Listening Post

Nov 25, 1998 at 4:00 am
SELF-HELL: Sadly, it was inevitable: a self-help book that uses as its springboard rock music. All You Need Is Love, by Pete Fornatale and Bill Ayres (Fireside, 224 pages, $11), consists of little essays connecting classic rock songs -- "Breaking Up Is Hard to Do," "Bridge Over Troubled Water," "Changes," "Hungry Heart," "Nature's Way" and loads more -- with vapid little insights on dealing with life.

"Over many years of interviewing rock stars and listening intensely," says the press sheet accompanying the book, "Fornatale and Ayres have been touched and awed by the profound insights in rock music. Eager to dispel the popular stereotype of rock & roll as only about sex, drugs and dancing, they reveal how classic songs hold powerful messages about relationships, self-worth, and our place in the world.... " Unfortunately, the authors neglect to examine the most insightful song about relationships, self-worth and our place in the world, the Stooges' "Now I Wanna Be Your Dog."

They do, however, offer hope for the forlorn in the advice to be gleaned from Roy Orbison's "Running Scared": "How can you ever know for sure? How long will those growing doubts eat away at you? Suppose the other person, the person who was your lover's lover before you, suddenly reappears and wants to resume the relationship?" The advice: "Honesty in a relationship is essential. Trust cannot be built on deception. Yet the past is the past and unless its effects endure into the present (as in this song) potential damage must be weighed carefully on both sides." Gee, thanks. Perhaps the authors would do well to look in the mirror as they listen to Dylan's Blood on the Tracks: "Idiot wind, blowing every time you move your teeth. You're an idiot, babe, it's a wonder that you still know how to breathe." Maybe they can analyze that one.
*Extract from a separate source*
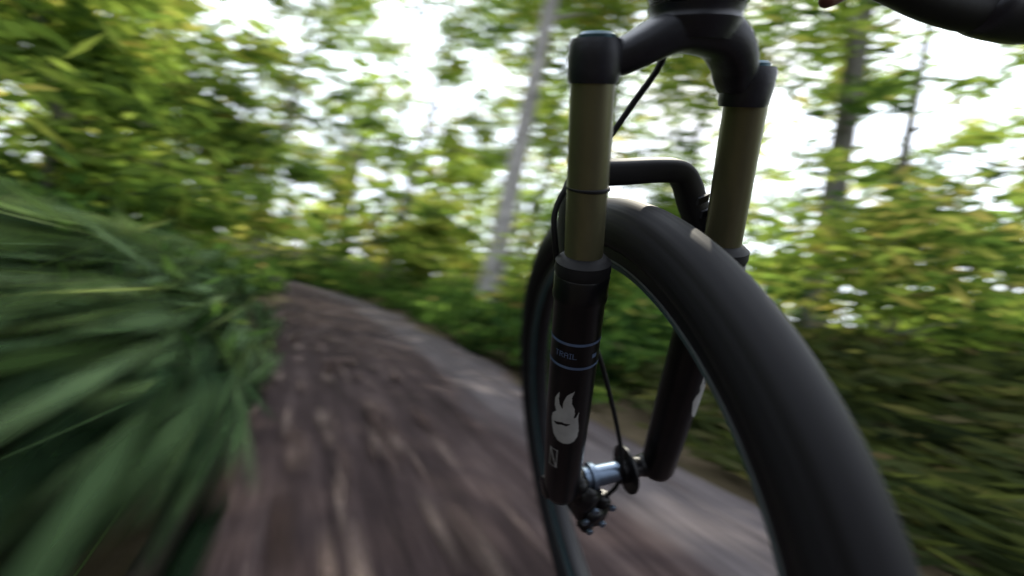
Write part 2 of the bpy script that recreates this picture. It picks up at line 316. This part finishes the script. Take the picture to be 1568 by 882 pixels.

POP NARCOTICS: On its surface, the music on Kahimi Karie's self-titled U.S. debut collection (Minty Fresh) is saccharine, bouncy pap, the kind that the punk in me wants to vomit all over. But then, really, I never was much of a punker; I only liked the music, which maybe is why my true colors are revealing me to really dig the depth and breadth of Karie's superficial music. Drawing from a palette inspired by the French pop of Brigitte Bardot and Serge Gainsbourg, the sampling mess of Cornelius and Beck and the deviant synth-pop of old-school new sensation Momus, Kahimi Karie makes music that is thicker -- and much less superficial -- than it seems. Ominous slide guitars steer otherwise insipid melodies in dangerous directions, harmonicas wail out of control (one song features the harp work of Beck), and rhythms reveal themselves to be more confusing than their first impressions. The result is a fantastic new-school international pop record that'll appeal to any fan of artists name-dropped above. Bonus points for her cover of Jorge Ben's "Take It Easy My Brother Charlie."

And speaking of Momus: The prolific Scottish pop dude recently had to pull back a bit after keyboardist/composer Wendy Carlos threatened a lawsuit in response to the lyrics to Momus' song "Walter Carlos" from his new The Little Red Songbook. You may (or may not) know that the one-time Walter Carlos caused a stir in the '70s when he underwent a sex-change operation, transforming himself to Wendy Carlos. In the song, Momus sings of Wendy traveling through the "wormhole" of time to "visit" her former male self. Apparently Carlos didn't like the song and threatened legal action. Momus pulled the song from his album -- though some copies are still floating around St. Louis -- and replaced it with three others.